Autour d’eux, les gens sont verts, blancs, gris. Les sacs en papier remplissent leur office. Dans cette ambiance d’hôpital volant, certains croquent à pleines dents dans des pan bagnats gorgés d’huile d’olive dont dépassent des tranches de poivron rouge et, à leur droite, une dame s’enduit avec application de monoï dont l’odeur affreusement sucrée est un supplice et semble réveiller tous les souvenirs de gens malades enfouis depuis des décennies dans les motifs seventies de la vieille moquette.

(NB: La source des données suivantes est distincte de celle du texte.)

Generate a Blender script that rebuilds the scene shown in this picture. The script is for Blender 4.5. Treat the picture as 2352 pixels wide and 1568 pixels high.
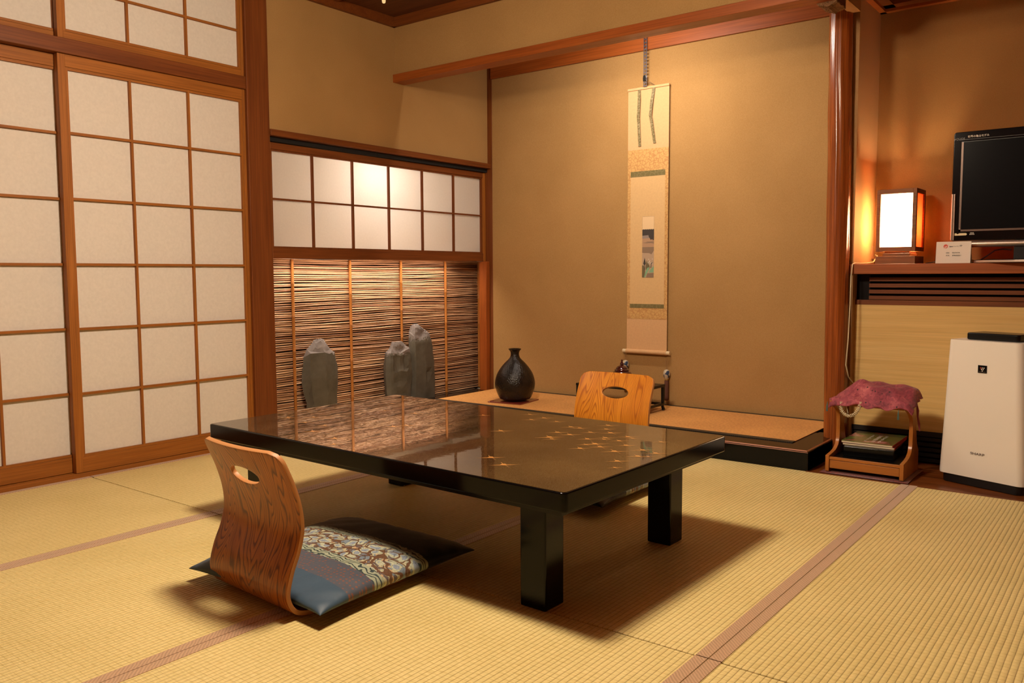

Le ciel se couvre de larges bandes orange, de petits nuages roses. Turner est aux commandes. Les hublots sont maculés de sel. Les creux s’espacent. La mer s’apaise. Numéro trois se réveille. Il a faim ! Personne ne lui dispute une pomme ou un morceau de sandwich ! Le port de Nice est enfin en vue. La nuit est tombée. Le vent aussi. Comme ils sont soulagés de quitter le bateau, de renouer avec une sensation de terre ferme ! Encore trois heures et vingt-deux minutes de route et ils pourront se coucher, fermer les yeux et les rouvrir demain matin sur une nouvelle journée. Dans la voiture, numéro un qui est encore toute pâle a cette phrase géniale : « je vais ôter le souvenir de cette traversée de ma mémoire. Ainsi, elle n’aura jamais existé ! ». Si l’envie d’effacer ce souvenir était réelle, la peur est restée car à chaque fois qu’il est question de la Corse, elle s’écrie : « plus jamais en bateau ! ». « Non, à la nage ! » lui rétorque avec malice son papa.